Но опасными в то время казались не только журналисты и литераторы: с опасением относились к учёным вообще, а также к различным обществам. Прошел даже слух, что закроют Географическое общество за то, что в нем слишком вольно говорят о географии.



Было много и всякого другого. Нападкам стали подвергаться все те, кто говорил о необходимости уничтожения крепостного права. Для изучения вопроса о том, насколько глубоко эта зараза проникла в народ, государственные мужи стали чаще ездить на извозчиках и заводить с ними разговоры на подобные темы. Других представителей народа в столице они себе представить просто не могли. Из сопоставления таких разговоров делалось два вывода: радостный - о глупости русского народа, и тревожный - о том, что зараза уже успела широко распространиться в народе.
Невежество народа доказывалось собранными ответами извозчиков и рабочих, но из этих ответов следовало только, что опрашиваемые не знали, что такое республика и народовластие, и вообще не читают иностранных газет.



Правительство стало широко поощрять религиозность и православие. Хомяков писал по этому поводу:
"Православие было в большом ходу, все сделались до такой степени православными, что так и хотелось быть еретиком. Его признавали существенною основою жизни русского народа и главною причиною спокойствия одной России в настоящее время. Но все утверждали, что религиозность народа зависит от недостатка просвещения, и выводили то заключение, что и не нужно вовсе просвещать народ, для того, чтобы поддерживать спокойствие".



Мнение общества сводилось к тому, что изменники уже успели посеять опасные мнения о свободе. Как я уже говорил, резким нападкам, помимо Уварова, подвергался и министр государственных имуществ (а также глава секретного комитета по крестьянскому вопросу) граф Павел Дмитриевич Киселёв. Ругань в адрес Киселёва носила столь яростный характер, что часто даже выходила за рамки приличия.



Появилась, например, карикатура, на которой был изображён Пугачёв, сидящий на облаках и благословляющий обеими руками Киселёва и министра внутренних дел графа Льва Алексеевича Перовского, стоящих на земле. Под карикатурой была подпись:
"Благодарю, ребята, вы мне славно послужили".

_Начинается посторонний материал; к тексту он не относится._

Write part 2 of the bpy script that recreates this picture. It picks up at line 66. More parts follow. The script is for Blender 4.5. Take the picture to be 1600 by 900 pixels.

Князь Меншиков поднес эту карикатуру императору.
Князь вообще был одним из главных поставщиков острот для двора, но теперь главной мишенью для его нападок стал Киселёв. То он советовал послать Киселёва на Кавказ, так как никто не будет разорять аулов лучше, чем граф, разоривший всю Россию.

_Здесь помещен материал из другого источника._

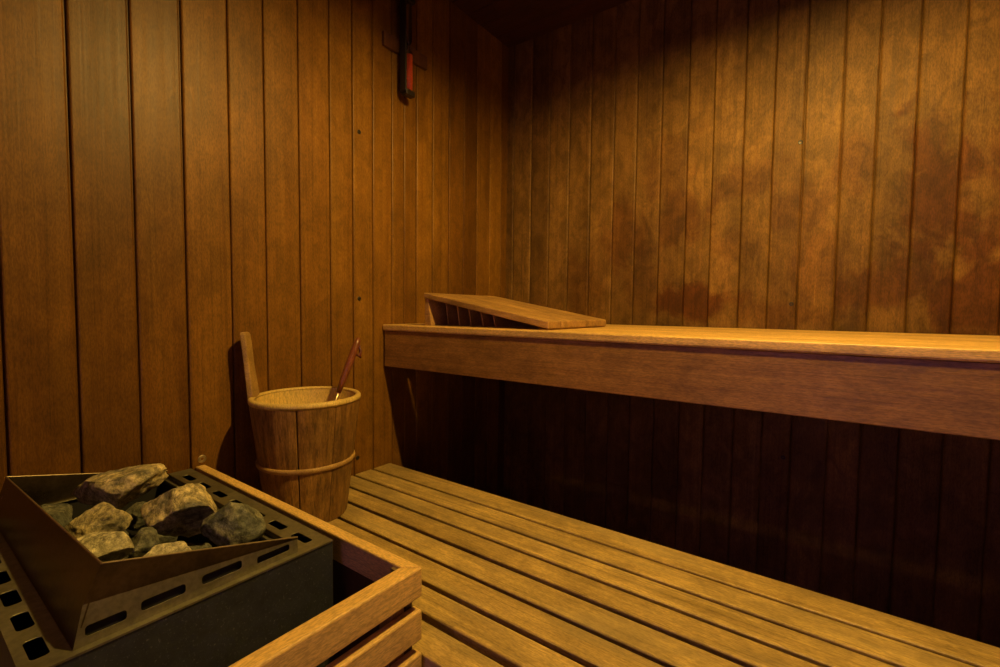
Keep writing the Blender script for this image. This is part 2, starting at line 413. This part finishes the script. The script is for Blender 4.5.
# mitred top rails
bm = bmesh.new(); z0, z1 = GZ - TH, GZ
hexa(bm, [(GXI, GF + .0256, z0), (GX, GF, z0), (GX, GY, z0), (GXI, GYI, z0), (GXI, GF + .0256, z1), (GX, GF, z1), (GX, GY, z1), (GXI, GYI, z1)])
obj('top_rail', bm, M['guard_y'], gd, bevel=.0025)
bm = bmesh.new()
hexa(bm, [(.003, GYI, z0), (GXI - .0004, GYI, z0), (GX - .0004, GY, z0), (.003, GY, z0), (.003, GYI, z1), (GXI - .0004, GYI, z1), (GX - .0004, GY, z1), (.003, GY, z1)])
obj('top_rail', bm, M['guard_x'], gd, bevel=.0025)
bm = bmesh.new()
hexa(bm, [(.003, GF, z0), (GX, GF - .0004, z0), (GXI, GF + .0252, z0), (.003, GF + .0252, z0), (.003, GF, z1), (GX, GF - .0004, z1), (GXI, GF + .0252, z1), (.003, GF + .0252, z1)])
obj('top_rail', bm, M['guard_x'], gd, bevel=.0025)
ns = 6
for k in range(1, ns + 1):
    a = GZ - k * PITCH - TH; b = GZ - k * PITCH
    obj('slat', B(GX - .018, GX, GF, GY, a, b), M['guard_y'], gd, bevel=.0025)
    obj('slat', B(.003, GX - .0185, GF, GF + .018, a, b), M['guard_x'], gd, bevel=.0025)
obj('back_panel', B(.003, GX - .0187, GY - .015, GY - .001, .05, GZ - TH - .0005), M['wall_far'], gd, bevel=.002)  # dark wood colour stands in for the shade inside the guard
for (x, y) in ((GX - .0440, GY - .0425), (GX - .0440, GF + .0185)):
    obj('post', B(x, x + .0255, y, y + .025, 0, GZ - TH - .0005), M['post'], gd, bevel=.002)
bmn = bmesh.new(); box(bmn, GXI - .013, GXI - .0005, GYI - .006, GYI - .0005, GZ - .011, GZ - .004)
obj('bracket', bmn, M['brass'], gd)
screw((.0003, .4600, GZ + .0135), (1, 0, 0), .0095, M['brass'], gd, 'wall_bracket')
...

В другой раз Меншиков опоздал во дворец и говорил, что это случилось потому, что на Морской, по которой он должен был проезжать, столпилось так много народу, что на каждом шагу его экипаж вынужден был останавливаться. Дело, якобы, было в том, что в конце Морской, почти напротив дома Киселёва, была панорама. Когда же Меншиков поинтересовался, из-за чего произошло такое скопление народа, то ему ответили, что в панораме граф Киселёв показывает улучшенный быт крестьян в малом виде, и народ гоняют смотреть и учиться.



Высказывая однажды парадоксальное для верхов мнение в защиту коммунистов, Меншиков утверждал, что они хотят только, чтобы у всех было общее достояние, а граф Киселёв хочет, чтобы ни у кого ничего не было.

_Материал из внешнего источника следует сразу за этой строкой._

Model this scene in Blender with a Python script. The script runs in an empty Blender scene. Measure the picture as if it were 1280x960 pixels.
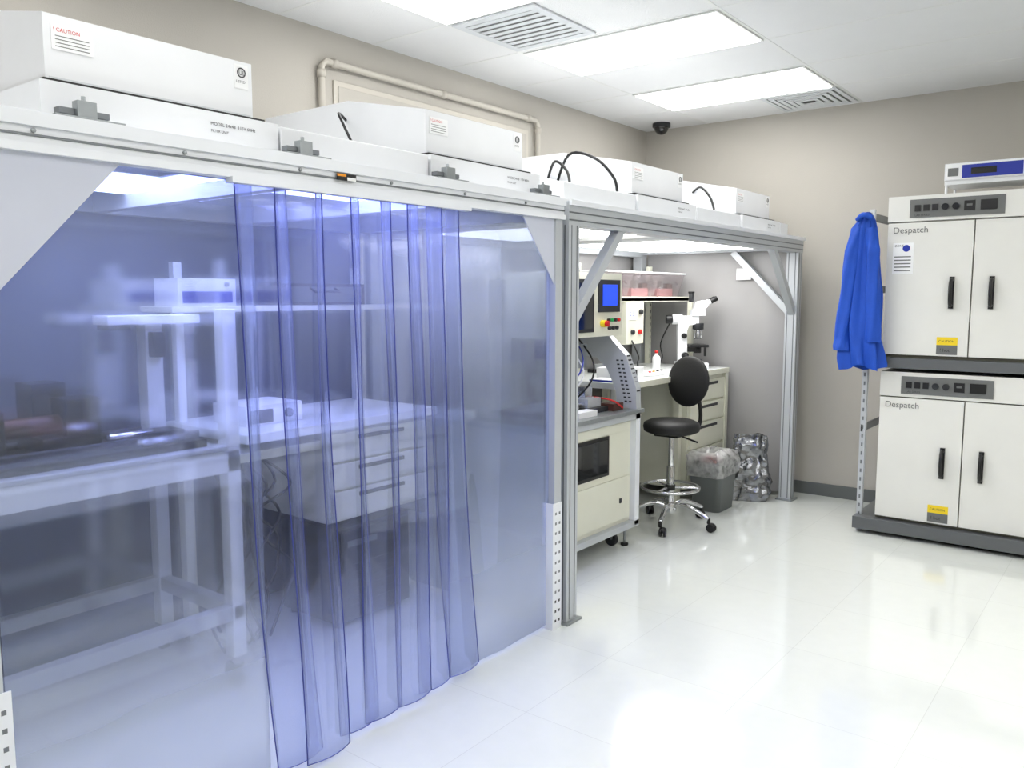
import bpy, bmesh, math, random
from mathutils import Vector, Matrix, noise
random.seed(7)
sc=bpy.context.scene
try:
    sc.view_settings.view_transform='Standard'
    sc.view_settings.look='None'
    sc.view_settings.exposure=0.0
except Exception as e: print(e)

# ---------------------------------------------------------------- materials
def lin(c):
    out=[]
    for v in c[:3]:
        v=v/255.0
        out.append(v/12.92 if v<=.04045 else ((v+.055)/1.055)**2.4)
    return (*out,1.0)
_m={}
def M(name,col,rough=.5,metal=0.0,var=.04,scale=6.0,bump=0.0,bscale=60,emit=0,alpha=1,trans=0,coat=0):
    if name in _m: return _m[name]
    m=bpy.data.materials.new(name); m.use_nodes=True
    nt=m.node_tree; p=nt.nodes['Principled BSDF']
    c=lin(col)
    tc=nt.nodes.new('ShaderNodeTexCoord')
    n=nt.nodes.new('ShaderNodeTexNoise'); n.inputs['Scale'].default_value=scale; n.inputs['Detail'].default_value=3
    nt.links.new(tc.outputs['Object'],n.inputs['Vector'])
    mx=nt.nodes.new('ShaderNodeMix'); mx.data_type='RGBA'
    mx.inputs[6].default_value=tuple(max(0,x*(1-var)) for x in c[:3])+(1,)
    mx.inputs[7].default_value=tuple(min(1,x*(1+var)) for x in c[:3])+(1,)
    nt.links.new(n.outputs['Fac'],mx.inputs[0])
    nt.links.new(mx.outputs[2],p.inputs['Base Color'])
    p.inputs['Roughness'].default_value=rough
    p.inputs['Metallic'].default_value=metal
    p.inputs['Alpha'].default_value=alpha
    p.inputs['Transmission Weight'].default_value=trans
    p.inputs['Coat Weight'].default_value=coat
    if bump:
        n2=nt.nodes.new('ShaderNodeTexNoise'); n2.inputs['Scale'].default_value=bscale
        nt.links.new(tc.outputs['Object'],n2.inputs['Vector'])
        b=nt.nodes.new('ShaderNodeBump'); b.inputs['Strength'].default_value=bump; b.inputs['Distance'].default_value=.01
        nt.links.new(n2.outputs['Fac'],b.inputs['Height']); nt.links.new(b.outputs['Normal'],p.inputs['Normal'])
    if emit:
        p.inputs['Emission Color'].default_value=c; p.inputs['Emission Strength'].default_value=emit
    _m[name]=m; return m

wallm=M('wall_paint',(181,177,169),.75,bump=.15,bscale=180,var=.02)
wallpaint2=M('conduit_paint',(192,187,177),.5)
ceilm=M('ceiling_tile',(226,227,228),.9,bump=.3,bscale=250,var=.02)
tbar=M('ceiling_tbar',(226,227,226),.6)
basem=M('baseboard_vinyl',(98,102,101),.45)
alu=M('aluminium_extrusion',(192,196,200),.38,.25)
aluD=M('aluminium_shadow_groove',(120,124,128),.4,.5)
aluW=M('aluminium_white',(232,235,240),.35,.05)
steel=M('galvanised_steel',(150,155,157),.35,.6,var=.12,scale=30)
chrome=M('chrome',(215,216,218),.12,1.0)
white=M('white_enamel',(228,230,233),.35)
offw=M('white_panel',(206,210,214),.45)
cream=M('cream_enamel',(222,222,206),.4)
creamD=M('cream_shadow_gap',(105,104,90),.6)
ovenm=M('oven_enamel',(222,222,217),.38)
ovenG=M('oven_panel_grey',(105,107,106),.4)
shelfG=M('shelf_grey',(100,103,105),.4,.3)
black=M('black_plastic',(14,14,16),.4)
dark=M('dark_grey_plastic',(34,36,40),.45)
blackg=M('black_glass',(8,9,12),.08,coat=.5)
vinylb=M('black_vinyl',(14,14,15),.55,bump=.1,bscale=90)
red=M('red_plastic',(200,24,22),.35)
pink=M('pink_foam',(190,130,132),.7)
amber=M('amber_plastic',(240,150,30),.3)
green=M('green_plastic',(30,160,80),.3)
yellow=M('yellow_label',(235,205,30),.5)
bluep=M('blue_panel',(25,45,150),.4)
bluescr=M('blue_screen',(30,70,220),.3,emit=.8)
smockm=M('blue_smock_fabric',(10,72,180),.7,var=.15,scale=14,bump=.25,bscale=200)
greyp=M('grey_bin_plastic',(112,116,116),.5)
paper=M('paper_label',(238,239,240),.6)
ink=M('label_ink',(45,45,50),.6)
copper=M('copper_part',(84,50,40),.4,.3)
benchm=M('bench_laminate',(226,229,228),.3)
filmG=M('gusset_plate',(200,204,218),.4)
esd=M('esd_curtain_grey',(158,157,157),.35,bump=.2,bscale=6)
darksheet=M('dark_sheet_blue_grey',(84,92,112),.4,bump=.2,bscale=6,var=.15,scale=1.5)  # dark bluish tone that deepens the booth interior

def light_mat(name,col,s):
    m=bpy.data.materials.new(name); m.use_nodes=True; nt=m.node_tree; nt.nodes.clear()
    o=nt.nodes.new('ShaderNodeOutputMaterial'); e=nt.nodes.new('ShaderNodeEmission')
    e.inputs[0].default_value=lin(col); e.inputs[1].default_value=s
    nt.links.new(e.outputs[0],o.inputs[0]); return m
lampm=light_mat('troffer_diffuser',(255,254,251),11.0)
boothlamp=light_mat('booth_lamp_diffuser',(196,208,255),13.0)
stripglow=light_mat('added_strip_glow_violet',(150,160,255),15.0)  # emission for the extra panel that makes the strips glow
boothlamp2=light_mat('booth_lamp_diffuser_white',(255,254,252),8.5)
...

Подобных нападок было великое множество, но травимые министры усидели в своих креслах, так как Николай I имел все основания доверять избранным им самим кандидатурам и не стремился к переменам. Только Уваров в 1849 году подал в отставку, так как считал меры правительства, направленные к ограничению просвещения, слишком грубыми, жёсткими и вредными.



Императору скоро надоели мелочные доносы его окружающих, и он решительно запретил рассказывать ему свои наблюдения. Что и как ему рассказывали и чем пугали, мы можем себе представить, а Николай I в разговоре с великой княгиней Еленой Павловной, женой великого князя Михаила Павловича, сказал:
"Даже теперь, припоминая всё, что мне рассказывали и чем меня пугали, я чувствую дрожь".



Из этого времени сохранился следующий анекдот. Около лавки эстампов у окна, в котором был выставлен портрет Наполеона, остановился мужик и спрашивает у соседа:
"Чай целковый стоит?"
Ему отвечают:
"Стоит и больше, да на что же он тебе?"
Мужик объясняет:
"Как же, батюшка, ведь он нёс нам свободу".
Стоящий рядом писарь толкнул мужика и сказал ему:
"Держи язык-то за зубами!"



Нападкам подвергались и некоторые из деятелей духовенства, в частности архиепископ Херсонский и Таврический Иннокентий. Его называли демократом (какое бранное слово!) за то, что он защищал необходимость освобождения крестьян, а в его проповеди к зиме прямо находили коммунистические мнения. Кто-то его спросил:
"Говорят, Преосвященный, Вы проповедываете коммунизм?"
Он спокойно ответил на это:
"Я никогда не проповедовал: берите, - но всегда проповедовал: давайте".